Here, you can make a wish on the wishing stone.

Or take a photo where a King of Serbia hid for his life in a barrel of Raki.


Read About – GRANDPAcking Costs if you don’t know how to interpret my figures.



My costs are broken down into:

  • Cost of Existence: The basic costs of just being there
  • Cost of Living: The additional costs that make being there fun

I DID NOT EXIST within GRANDPAcking standard: I shared a bathroom … but, to be honest, it didn’t feel like a shared bathroom.

My accommodation was S$1,200 / US$12 per night.

I already had my working and topped up Telenor SIMcard.

I averaged S$880 each day on Food and Water.

My COE worked out to be about S$1,664 (US$16) per day.


I LIVED to GRANDPAcking standard.

Living Costs: I averaged about S$125 / US$1.25 per night on drinks.

Entertainment: I spent S$1,920 on my day trip to Mokra Gora.

Other: I bought chocolates for the ladies at the Bus Station for helping me retrieve my backpack.

In / Out Costs:  My public transport costs were S$1,660.

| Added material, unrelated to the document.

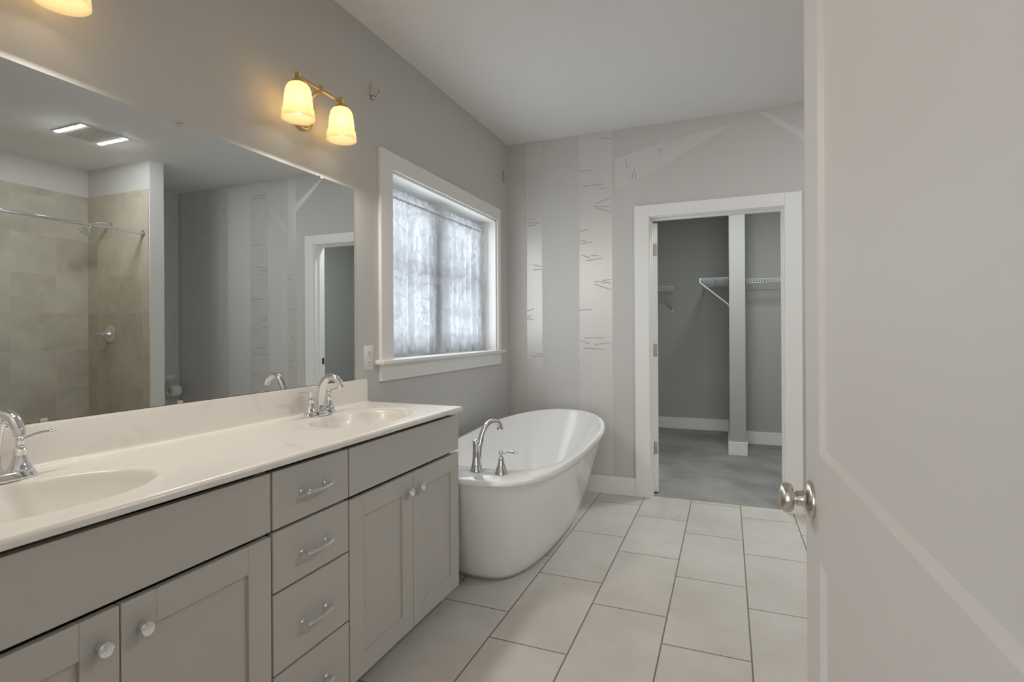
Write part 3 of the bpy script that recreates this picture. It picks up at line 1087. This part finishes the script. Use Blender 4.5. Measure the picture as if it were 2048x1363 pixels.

My total COL was about S$2,548 (US$24) / day. This was only 46% of my budget.


Again, costs are broken down into Cost Of Existence (COE) and Cost Of Living (COL).


Accommodation: I have booked you something at a long term rate of US$21 / night.

Transportation: I have budgeted a return bus trip on a local bus each week to somewhere within a 1 hour drive.

Communications & Fees: I have budgeted two 15 day Telenor 10GB SIMcards.

Food & Water: Your budget averages about S$3,350 (US$33) / day for 2 people. This is to eat all of your meals in Cheap Restaurants.

Your COE is about S$5,558 (US$53) / day. This is 1% OVER budget.


This leaves you nothing to LIVE on.


If you are looking for a quiet, mountain retreat with great scenery and pleasant walking trails, you should consider Zlatibor.

Your problem is that Zlatibor is so popular … prices are ‘hyped’ accordingly … with the main problem the cost of dining out.

MY SUGGESTION: Come in July / August. Book an Aparthotel / Apartment at a monthly rate. Find somewhere in one of the beautiful back streets. Bring in groceries and eat most of your meals at home. Enjoy.


Could you afford to retire here on a GRANDPAcking budget? MAYBE.